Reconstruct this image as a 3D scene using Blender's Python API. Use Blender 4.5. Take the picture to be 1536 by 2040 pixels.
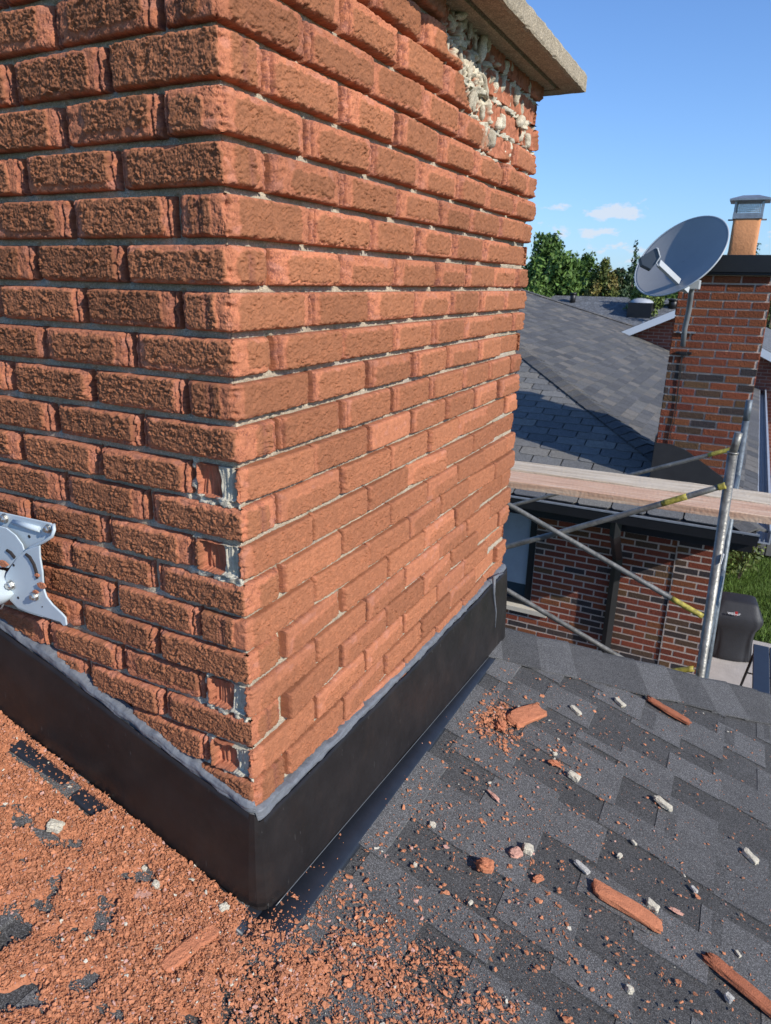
import bpy, bmesh, math, random
import numpy as np
from mathutils import Vector, Matrix
R_ = math.radians
random.seed(7); RNG = np.random.default_rng(11)
for o in list(bpy.data.objects): bpy.data.objects.remove(o)
SC = bpy.context.scene; COL = SC.collection

# ------------------------------------------------------------------ camera, sky, sun, exposure
F, YAW, PITCH, ROLL = 1380.24, 2.04113922, -0.321529187, 0.0213692392
CAM = np.array([0.684578, -0.835498, -0.319085])
def cam_rows():
    f = np.array([math.cos(PITCH)*math.cos(YAW), math.cos(PITCH)*math.sin(YAW), math.sin(PITCH)])
    rt = np.array([math.sin(YAW), -math.cos(YAW), 0]); up = np.cross(rt, f)
    r2 = math.cos(ROLL)*rt + math.sin(ROLL)*up; u2 = -math.sin(ROLL)*rt + math.cos(ROLL)*up
    return r2, u2, f
RT, UP, FW = cam_rows()
cd = bpy.data.cameras.new('camera'); cam = bpy.data.objects.new('camera', cd); COL.objects.link(cam)
m = Matrix.Identity(4)
for i in range(3):
    m[i][0] = RT[i]; m[i][1] = UP[i]; m[i][2] = -FW[i]; m[i][3] = CAM[i]
cam.matrix_world = m
cd.sensor_width = 36; cd.sensor_fit = 'HORIZONTAL'; cd.lens = F/1536*36; cd.clip_start = 0.02; cd.clip_end = 3000
cd.dof.use_dof = True; cd.dof.focus_distance = 1.5; cd.dof.aperture_fstop = 16.0
SC.camera = cam

SUN_DIR = np.array([1.0, -0.305, 0.62]); SUN_DIR /= np.linalg.norm(SUN_DIR)
ELEV = math.asin(SUN_DIR[2]); AZ = math.atan2(SUN_DIR[0], SUN_DIR[1])
world = bpy.data.worlds.new('World'); SC.world = world; world.use_nodes = True
SKY_STRENGTH = 0.092
sun = bpy.data.lights.new('sun', 'SUN'); sun.energy = 5.0; sun.angle = R_(0.5); sun.color = (1.0, 0.955, 0.88)
so = bpy.data.objects.new('sun', sun); COL.objects.link(so)
so.rotation_euler = Vector(SUN_DIR).to_track_quat('Z', 'Y').to_euler()
SC.view_settings.view_transform = 'Standard'; SC.view_settings.look = 'None'
SC.view_settings.exposure = 0.08; SC.view_settings.gamma = 1.0

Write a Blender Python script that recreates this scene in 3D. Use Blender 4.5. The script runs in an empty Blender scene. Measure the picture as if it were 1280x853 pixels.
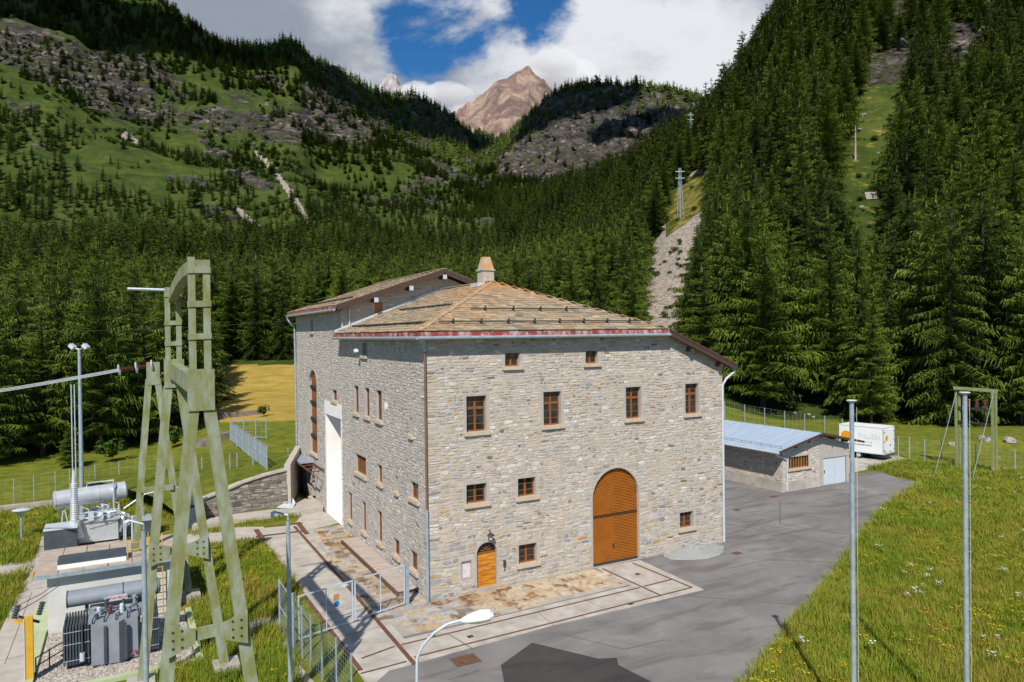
# # # # #
## WRITTEN EXERCISE
Copy out every line from the material above in which the word "Blender" appears.

## FULL OUTPUT
Reconstruct this image as a 3D scene using Blender's Python API. Use Blender 4.5. Take the picture to be 1536 by 2040 pixels.
Write a Blender Python script that recreates this scene in 3D. Use Blender 4.5. The script runs in an empty Blender scene. Measure the picture as if it were 1280x853 pixels.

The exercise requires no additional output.